Friday, January 9, 2009
Obama asks Congress to delay digital TV switch
By Jim Puzzanghera and Christi Parsons • LOS ANGELES TIMES • January 9, 2009
WASHINGTON — President-elect Barack Obama on Thursday asked Congress to delay next month's planned switch to all-digital broadcast television, warning that the TVs of millions of Americans could lose their pictures because of major problems in the government's preparations.
I
n a letter to congressional leaders, John Podesta, co-chairman of Obama's presidential transition team, urged that the Feb. 17 conversion date be extended. A major reason was the announcement this week by the Commerce Department that it had run out of money for a government program to provide $40 coupons for low-cost converter boxes to allow older TVs to receive the new digital signal.
But Podesta also cited problems with the government's effort to educate the public about the switch and help prepare people, particularly the elderly, poor and those living in rural areas.
"With coupons unavailable, support and education insufficient and the most vulnerable Americans exposed, I urge you to consider a change to the legislatively mandated analog cutoff date," Podesta wrote to the chairmen and top Republicans on the Senate Commerce Committee and the House Energy and Commerce Committee.
According to the Nielsen Co., about 6.8 percent of U.S. TV households, or 7.7 million homes, were unprepared for the digital switch as of last month, meaning they had no TVs capable of receiving a digital signal.
The digital TV transition is being hailed as broadcast television's most dramatic upgrade since it bloomed to color from black and white half a century ago. The technology gives free viewers vastly sharper pictures and enables TV networks to offer a wider range of channels. A wide swath of the analog airwaves will go for free to public safety organizations, such as police and fire departments, so they can improve their communications systems.
People with cable, satellite or phone company TV services will continue to get broadcast stations. But those who rely on antennas to watch TV must either own a newer set with a digital receiver or get a digital-to-analog converter box. No-frills versions of those boxes cost between $40 and $70.
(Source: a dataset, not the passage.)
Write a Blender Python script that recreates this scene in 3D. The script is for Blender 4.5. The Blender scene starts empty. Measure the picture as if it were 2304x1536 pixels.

To offset the cost, the federal government allocated $1.5 billion to provide households with up to two $40 coupons. But the agency running that program announced Monday that the program had reached its limit and that new requests would be put on a waiting list.
Waiting list to grow
Podesta said in the letter that 1 million requests were on the waiting list and that the number could climb to more than 5 million by early February. Obama supports waiving federal rules to allow the Commerce Department to start sending more coupons and is planning to include additional money for the digital TV switch in the economic stimulus package the administration is drafting.
Broadcasters, who have spent billions of dollars preparing for the transition and are eager to turn off their old analog signals, oppose a delay. They're pressing for Congress to provide more money to make sure people who need coupons get them.